I also read what you did about using fewer focus points. The reason given in what I read was to lessen the burden on the AF processor. I think your options are Single point, 9 point, 21 point or 51 point. The literature just says 9-point for predictably moving, 21-point for erratic moving and 51-point for when your lucky to keep the subject in the viewfinder.

For sports I usually go into the lowest Dynamic Area focusing option. However, what I did at a skate/bike competition exactly two years ago was just single point and I prefocused at the ramp and then focused again on the person as they did their trick right before taking the shot (pretty much what people were doing 100 years ago in photography).
Point taken, let me clarify...It was a professional photographer using a 70-200mm f/2.8 tracking a person skateboarding at a skate park.
Tracking a single person skateboarding, which would have a consistent flow and smooth direction changes, sounds like a fairly easy situation to me as Derrel has pointed out above.

Compare that to say, a fluttering butterfly, which is erratic at best.
Point taken, let me clarify...It was a professional photographer using a 70-200mm f/2.8 tracking a person skateboarding at a skate park.

It would be nice if you posted the link so that others may see exactly what you have.
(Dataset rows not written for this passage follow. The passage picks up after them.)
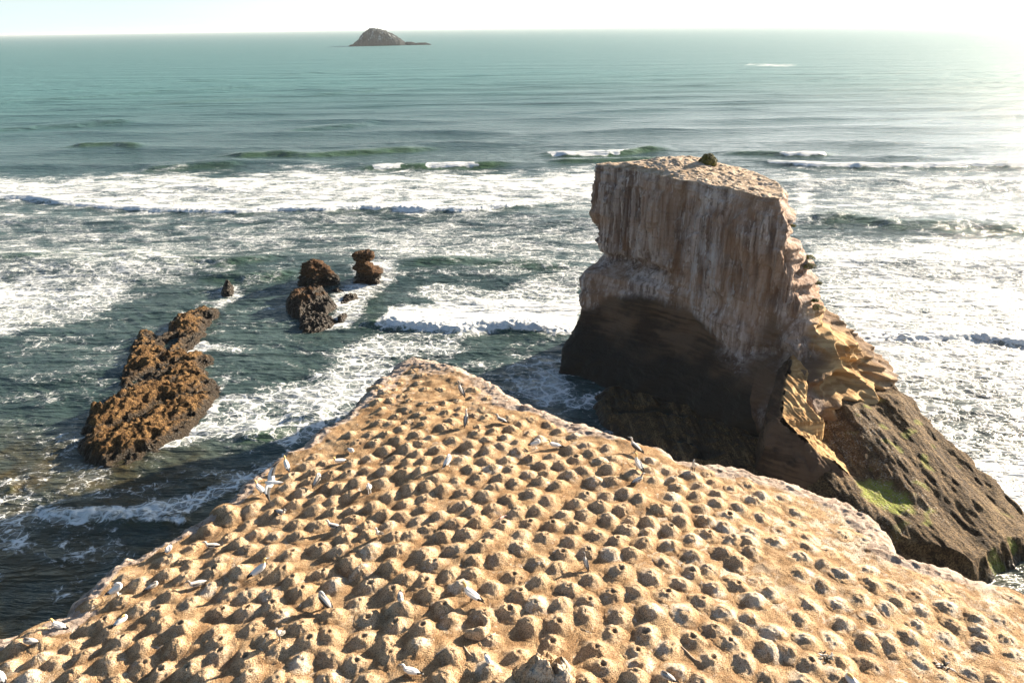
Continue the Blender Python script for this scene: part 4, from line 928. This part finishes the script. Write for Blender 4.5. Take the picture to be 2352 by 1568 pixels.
BIRDS = [  # px, py of the feet, heading, pose, kind, short name, label, scale
 (806,1030,140,'rest','white','white bird asleep by the left rim','all-white gannet with head tucked, farthest up the left rim of the ledge',1),
 (780,1055,-110,'sit','adult','yellow-headed bird by the left rim','white gannet with lowered buff head and black wingtips near the upper left rim',1),
 (659,1070,-30,'stand','adult','small bird above the flying gannet','small upright white gannet just above the flying gannet on the left rim',.95),
 (599,1128,-60,'stand','adult','bird behind the flying gannet','white gannet half hidden behind the near wing of the flying gannet',.95),
 (730,1104,20,'preen','dark','dark bird right of the flying gannet','dark speckled gannet bent over preening right of the flying gannet',1),
 (848,1122,170,'stand','white','white bird facing forward','white gannet seen head on, bill pointing at its chest, mid left ledge',1),
 (644,1170,120,'sit','juv','mottled bird below the flying gannet','mottled brown young gannet lying below the flying gannet',1),
 (766,1202,-80,'sit','dark','white-headed dark bird','dark-backed gannet with a white head sitting among mounds, left of centre',1),
 (1058,898,-40,'alert','juv','leaning bird near the tip','slender grey-brown gannet leaning back with a long shadow near the tip',1.05),
 (1071,968,10,'alert','dark','upright bird below the tip','narrow upright dark gannet in side light below the tip of the ledge',1),
 (1152,962,-60,'sit','dark','black-backed bird below the tip','black-backed gannet lying low beside a mound near the tip',1.05),
 (1231,1017,100,'preen','white','white bird near the dark cliff','white gannet hunched with head down, left one of the pair by the right rim',.95),
 (1274,1016,-80,'sit','adult','lying bird near the dark cliff','white gannet lying with buff head left and black tail right, near right rim',1.05),
 (1029,1064,30,'preen','white','white bird with raised tail','white gannet with upraised tail feathers in the middle of the upper colony',1),
 (1459,1032,-50,'stand','dark','blackish bird at the right rim','blackish gannet standing at the right rim above the shadowed cove',1.05),
 (1463,1078,-40,'alert','adult','tall yellow-headed bird','tall white gannet with buff neck stretched up near the right rim',1.05),
 (1465,1104,60,'sit','juv','grey bird below the tall one','mottled grey gannet crouched directly below the tall buff-necked gannet',1),
 (1593,1076,-150,'alert','juv','small bird on the right rim mound','small grey and white gannet facing forward, rightmost along the pale rim',.9),
 (386,1259,170,'rest','white','round white bird on the left rim','rounded white gannet with tucked head on the lower left rim',1),
 (488,1254,-100,'sit','dark','white-capped bird lower left','white-capped dark gannet sitting on a mound, lower left',.95),
 (597,1316,60,'stand','adult','standing bird lower left','white gannet standing with buff head raised right, left of centre',1.05),
 (452,1337,-120,'sit','juv','mottled bird lower left','mottled grey young gannet with raised head, between mounds lower left',1.05),
 (351,1342,50,'rest','juv','scruffy bird lower left','scruffy brown and white gannet hunched low in shade, lower left',.9),
 (271,1360,70,'preen','white','preening white bird lower left','white gannet bent down preening its foot near the lower left rim',1),
 (133,1430,-75,'sit','adult','lying bird at the far left rim','white gannet with buff head lying on the rim at far left',1.0),
 (280,1423,40,'rest','adult','white bird with spread feathers','white gannet huddled behind a mound with dark loose feathers, far left',.95),
 (70,1476,-90,'rest','juv','grey bird at the left corner','pale grey mottled gannet resting near the left corner of the ledge',1),
 (645,1469,-170,'alert','juv','blunt grey bird','grey young gannet seen from behind, blunt and upright, lower left centre',.85),
 (745,1380,-50,'preen','dark','striped bird centre left','dark young gannet with pale chest resting bill on its wing, lower centre left',1.15),
 (920,1374,170,'rest','juv','hunched grey bird','hunched pale grey gannet facing away, left of the buff-headed bird',1.0),
 (870,1232,-150,'alert','dark','thin dark bird','thin dark gannet with pale bill raised, squeezed between mounds at centre left',.75),
 (1083,1373,-65,'stand','adult','buff-headed bird centre','white gannet with buff head facing left, standing above the curved mud wall',1.05),
 (943,1534,-80,'sit','white','big white bird at the bottom','large white gannet with pale head facing left near the bottom edge',.92),
 (1121,1524,160,'rest','white','fluffy chick','fluffy pure white gannet chick curled up near the bottom edge',.75),
 (1530,1563,-60,'rest','juv','pale grey bird at the bottom','pale grey gannet resting at the bottom edge, right of centre',.9),
 (1957,1561,-30,'rest','adult','big bird at the bottom right','white gannet with buff head and black wing bar at the bottom right edge',1.1),
 (1344,1292,-20,'alert','juv','tiny grey bird right of centre','small grey gannet perched between mounds right of centre',.75),
 (2,1552,-50,'rest','adult','bird cut by the left edge','white gannet with long black wing feathers cut off by the left edge',1),
]
BPOS = []
for i, (px, py, hd, pose, kind, short, lab, sc) in enumerate(BIRDS):
    p = at_T(np.array(float(px)), np.array(float(py)), .2)
    make_bird('gannet', p[0], p[1], hd, pose, kind, lab, sc*.93, i)
    BPOS.append((p[0], p[1], short, px, py))

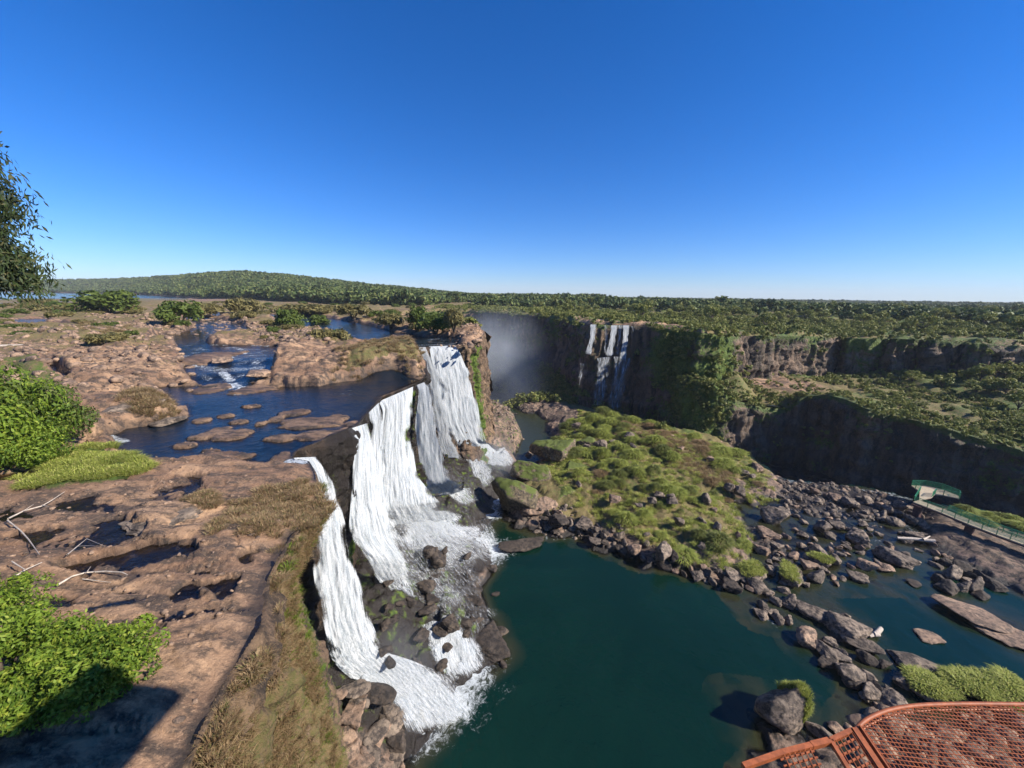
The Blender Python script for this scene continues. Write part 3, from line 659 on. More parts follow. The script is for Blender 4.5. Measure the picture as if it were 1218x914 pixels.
def cascade(parent,part,secs,w,layers=3,nv=160,zf=True,amp=.25,mats=('fall','fall2'),seed=0):
    parts=[];V_=[];F_=[];d_=[];u_=[];mi=[];t_=[];o=0
    for l in range(layers):
        V,Fc,d,uv,tu=sections(secs,max(8,w),nv,zf,seed+l*3,amp*.5,l*.22,1.-l*.10);t_.append(tu)
        V_.append(V);F_.append(Fc+o);o+=len(V);d_.append(d);u_.append(uv+l*13.7);mi.append(np.full(len(Fc),l%2))
    me=mesh(part,np.concatenate(V_),np.concatenate(F_),[MAT[mats[0]],MAT[mats[1]]],dict(dens=np.concatenate(d_),turb=np.concatenate(t_)),np.concatenate(u_),mi=np.concatenate(mi))
    return link(part,me,parent)
f1=tag(empty('waterfall'),'nearest narrow waterfall sliding beside the grassy rock face at the end of the brown slab','waterfall')
cascade(f1,'cascade',[(341,543,374,540,'y',(30.9,32.2),.85),(344,548,380,549,'y',(30.6,32.2),.9),(356,568,392,572,'y',(30.6,32.8),.92),(364,600,404,602,'y',(30.8,33.4),.92),(368,640,414,640,'y',(31,34),.9),(374,690,426,690,'y',(31.4,34.6),.9),(382,740,440,738,'y',(31.8,35),.9),(394,785,456,775,'y',(32.2,35),.97),(420,812,488,785,'z',4.2,.92),(446,836,532,803,'z',2.0,.84),(470,860,564,836,'z',.6,.8),(486,890,562,862,'z',.08,.66)],46,3,240,amp=.2)
cascade(f1,'runoff',[(500,752,532,742,'z',2.8,.66),(506,772,558,754,'z',2.,.8),(510,794,574,770,'z',1.2,.84),(518,812,584,786,'z',.5,.8),(530,826,590,800,'z',.08,.6)],34,2,60,seed=5)
f2=tag(empty('waterfall'),'broad middle curtain of white water falling over the mossy ledge','waterfall')
cascade(f2,'cascade',[(408,511,440,500,'y',(37.4,41.6),.9),(409,522,444,514,'y',(37.4,41.8),.9),(410,560,450,560,'y',(37.8,41.8),.9),(411,600,458,600,'y',(38.8,42.6),.88),(418,642,466,636,'y',(39.4,43),.86),(436,668,482,660,'y',(40.4,43.6),.85),(456,702,488,694,'z',6,.72),(464,730,498,722,'z',3.6,.68),(470,742,505,730,'z',2.6,.5)],24,2,160,seed=9)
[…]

Guess it would have helped to click 'post reply' on this earlier.
When I first got my second camera, all I did initially was #1 rtfm and #2 watch several videos (official videos from the maker) and #3 practice using every scenario I could think of that the camera would allow (on mostly birds in flight). All I was concerned with was AF. My first 1000-2000 clicks were prior to LR adding the camera profile.

If you are able to, get out and practice with your camera. Don't worry so much about the image and quality, rather how your different AF scenarios work and work best for you.
I use single center point only for everything.Birds In flight included.
Here is the link to the video, I guess it was obvious I should have done this before:

I was just curious as to the reasoning to lowering the AF points, but with the great community here I was able to learn much much more!

Thanks All!!!
It's FRO
using the top cameras from Nikon and Canon lol

on the Nikon he's at 1/1600 with VR ON ? thought that was a no-no.
It's FRO
using the top cameras from Nikon and Canon lol

Sure is! He's a great guy to watch, I learn a lot from his videos. Now, I know those are the TOP cameras and I won't be able to afford them for a LOOOOONG time if at all. But, seeing him drop the AF points was interesting to me so I was trying to learn and better understand the concept to apply it in my photography, when/if, needed.
you want a smaller area so it stays on your intial target.

He was shooting on the Nikon AFC-Dynamic 9 (& Canon equivalent) .. since it was a single skateboarder that he kept in the middle of the frame and he shot from more straight on.
There was no need for D51, except for maybe when the skateboard nearly hit him .. that would have been a good shot !!